How can a primitive float value be -0.0? What does that mean?

How come a primitive float value can be -0.0? What does that mean?
Can I cancel that feature?

When I have:

  float fl;  

Then fl == -0.0 returns true and so does fl == 0. But when I print it, it prints -0.0.


Because Java uses the IEEE Standard for Floating-Point Arithmetic (IEEE 754) which defines -0.0 and when it should be used.

The smallest number representable has no 1 bit in the subnormal significand and is called the positive or negative zero as determined by the sign. It actually represents a rounding to zero of numbers in the range between zero and the smallest representable non-zero number of the same sign, which is why it has a sign, and why its reciprocal +Inf or -Inf also has a sign.

You can get around your specific problem by adding 0.0

e.g.

Double.toString(value + 0.0);

See: Java Floating-Point Number Intricacies

Operations Involving Negative Zero
...
(-0.0) + 0.0 -> 0.0

-

"-0.0" is produced when a floating-point operation results in a negative floating-point number so close to 0 that it cannot be represented normally.


how come a primitive float value can be -0.0?

floating point numbers are stored in memory using the IEEE 754 standard meaning that there could be rounding errors. You could never be able to store a floating point number of infinite precision with finite resources.

You should never test if a floating point number == to some other, i.e. never write code like this:

if (a == b)

where a and b are floats. Due to rounding errors those two numbers might be stored as different values in memory.

You should define a precision you want to work with:

private final static double EPSILON = 0.00001;

and then test against the precision you need

if (Math.abs(a - b) < epsilon)

So in your case if you want to test that a floating point number equals to zero in the given precision:

if (Math.abs(a) < epsilon)

And if you want to format the numbers when outputting them in the GUI you may take a look at the following article and the NumberFormat class.


The floating point type in Java is described in the JLS: 4.2.3 Floating-Point Types, Formats, and Values.

It talks about these special values:

(...) Each of the four value sets includes not only the finite nonzero values that are ascribed to it above, but also NaN values and the four values positive zero, negative zero, positive infinity, and negative infinity. (...)

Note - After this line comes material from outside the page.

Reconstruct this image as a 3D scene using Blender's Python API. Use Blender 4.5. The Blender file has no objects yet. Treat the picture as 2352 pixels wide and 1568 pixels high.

And has some important notes about them:

Positive zero and negative zero compare equal; thus the result of the expression 0.0==-0.0 is true and the result of 0.0>-0.0 is false. But other operations can distinguish positive and negative zero; for example, 1.0/0.0 has the value positive infinity, while the value of 1.0/-0.0 is negative infinity.

You can't "cancel" that feature, it's part of how the floats work.

For more about negative zero, have a look at the Signed zero Wikipedia entry.

If you want to check what "kind" of zero you have, you can use the fact that:

(new Float(0.0)).equals(new Float(-0.0))

is false (but indeed, 0.0 == -0.0).

Have a look here for more of this: Java Floating-Point Number Intricacies.


From wikipedia

The IEEE 754 standard for floating point arithmetic (presently used by most computers and programming languages that support floating point numbers) requires both +0 and −0. The zeroes can be considered as a variant of the extended real number line such that 1/−0 = −∞ and 1/+0 = +∞, division by zero is only undefined for ±0/±0 and ±∞/±∞.

I don't think you can or need to cancel that feature. You must not compare floating point numbers with == because of precision errors anyway.